Basically, it’s a fact of growth that something has to die first. In PD, one could say this means dying to your old self: forget who you were yesterday, that’s not you now.

Another thing that some of you might be familiar with is the motif of the Hero’s Journey.

Here it is in a nutshell:

  1. Starts by being seen in ordinary existence.
  2. Presented with call to action, opportunity.
  3. Rejection of the call.
  4. Forced to accept call because it is imposed upon him.
  5. Ventures into unknown territory, faces threshold guardian (first obstacle).
  6. If fails, goes to find mentor (=hero from past generation).
  7. Returns to fight threshold guardians.
  8. Faces more guardians until final boss which guards Holy Grail.
  9. Enters the belly of the whale: has to face himself, rethink his approach, look at his inner demons.
  10. When he gets Holy Grail, there is a 180 degree reversal of understanding of grail -> journey was not about the grail but about the development required to reach the grail -> finds peace and happiness in who he has become => journey to FIND himself.
  11. Tribe cannot comprehend his lessons because have not gone on journey.
  12. Hero retires as mentor.

How to be a hero 101 😉

This is the journey that all the great heroes throughout history and culture have taken: Jesus, Luke Skywalker, Frodo Baggins… the list goes on.

Campbell defines a hero as “someone who has given her life to something bigger than oneself.” He even argues that motherhood can be seen as a heroic act, because in the past it was essentially devoting one’s life to one’s children, and sometimes even dying in the act of giving birth.

The interpretation I like is that the Hero’s Journey is really just a metaphor for Enlightenment.
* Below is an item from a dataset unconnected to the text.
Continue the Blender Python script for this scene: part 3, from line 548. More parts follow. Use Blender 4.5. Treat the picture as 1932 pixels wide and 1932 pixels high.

This is the Hero’s Journey we’re all called to go on in the end. That’s what giving our lives over to something bigger than ourselves is truly about.

Most people don’t realize that all these stories of heroes are really just metaphors for Enlightenment (which is what religion is). But that’s ultimately what it’s about.

Campbell says that all spiritual masters have undertaken this Hero’s Journey.

He also says that for you to have a Hero’s Journey of you own, they must “follow your bliss,” which I like as a substitute for Life Purpose. Find what best “fosters the flowering of your humanity.”

But don’t get distracted by the sexy life purpose journey: the real one is still Oneness.

Another point that is important in any journey: the TRIALS on a metaphorical Hero’s Journey and REVELATIONS on a spiritual Hero’s Journey both contribute to the raising of the hero’s consciousness. Muy importante.

At some point in any journey, you will need to descend into the belly of the whale, a notion that I really like. It’s that dark psychological place into which a hero MUST descend.

That’s where the real growth happens. Go the the very root of the thing.

Ok, enough with the Hero’s Journey. Campbell also discusses the universal notion of love, which he distinguishes into 3 types:

Eros = lust

Agape = spiritual love

Amor = romantic love

I love those names! Sounds so much better than simply “love.”

He also reminds us that compassion literally means “suffering with.” Being compassionate means voluntarily participating the the sorrows of the world.

Hopefully, he points out in the case of the Bodhisattva, you complete your Hero’s Journey to Enlightenment and then come back and live with and help the rest of the world. That’s what a Bodhisattva is.

Lastly, about the book itself: I really enjoyed it. It’s in the form of a dialogue between Campbell and a journalist named Bill Moyers, who is actually a pretty smart guy in the book. It’s a really pleasant read, and full of cultural juice.

Favorite quote:

“The conquest of the fear of death is the recovery of life’s joy.”

The Verdict:

And excellent read for understanding the origins of myth and the universally-known truths of the human psyche.